Angelo Peretti
Su un'autorevolissima testata com Il Sole 24 Ore, Nicola Dante Basile c'informa che al quarto posto fra i vini più venduti al mondo c'è il Tavernello. Proprio lui, "il vino in brick di cartone poliaccoppiato Tetra Pak": fra Italia e un'altra quindicina di paesi se ne piazzano qualcosa come 140 milioni di confezioni.

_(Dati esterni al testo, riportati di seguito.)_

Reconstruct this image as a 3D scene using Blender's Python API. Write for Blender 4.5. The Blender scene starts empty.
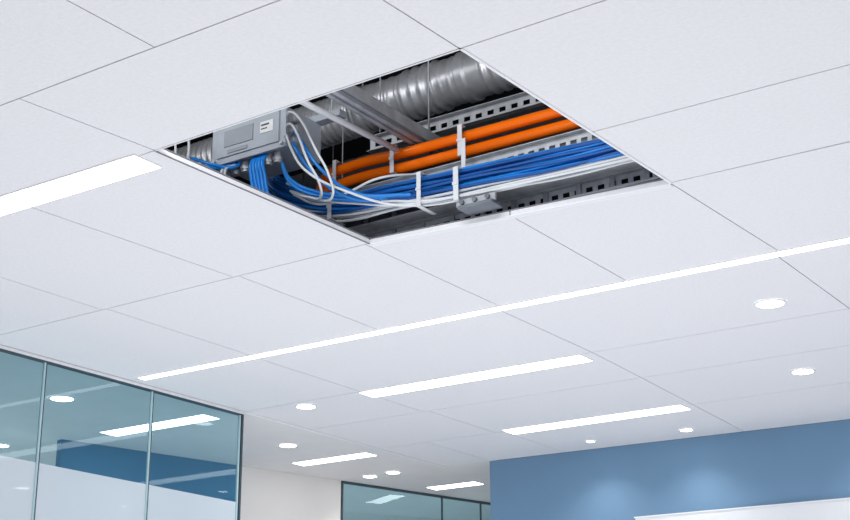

Mi vien da sorridere quando, trovandomi a criticare la spregiudicata ruffianeria di certe bottiglie, mi si obietta che "però vendono e dunque son buone". Mi si dice: "Se i consumatori premiano quella bottiglia, allora è buona". In questi casi, rispondo immancabilmente che se il successo commerciale è sinonimo di bontà, allora il Tavernello è in assoluto il miglior vino d'Italia. Forse del pianeta intiero. E del resto anche tecnicamente sa il fatto suo. Quel che non avrà mai - e che non può e neppure vuole avere - è la personalità, la rispondenza a quel che in Francia chiamano terroir. Eccola qui la differenza.
Ma non mi si dica che il vino buono è quello che vende di più, se non si è disposti a cantar le lodi del Tavernello.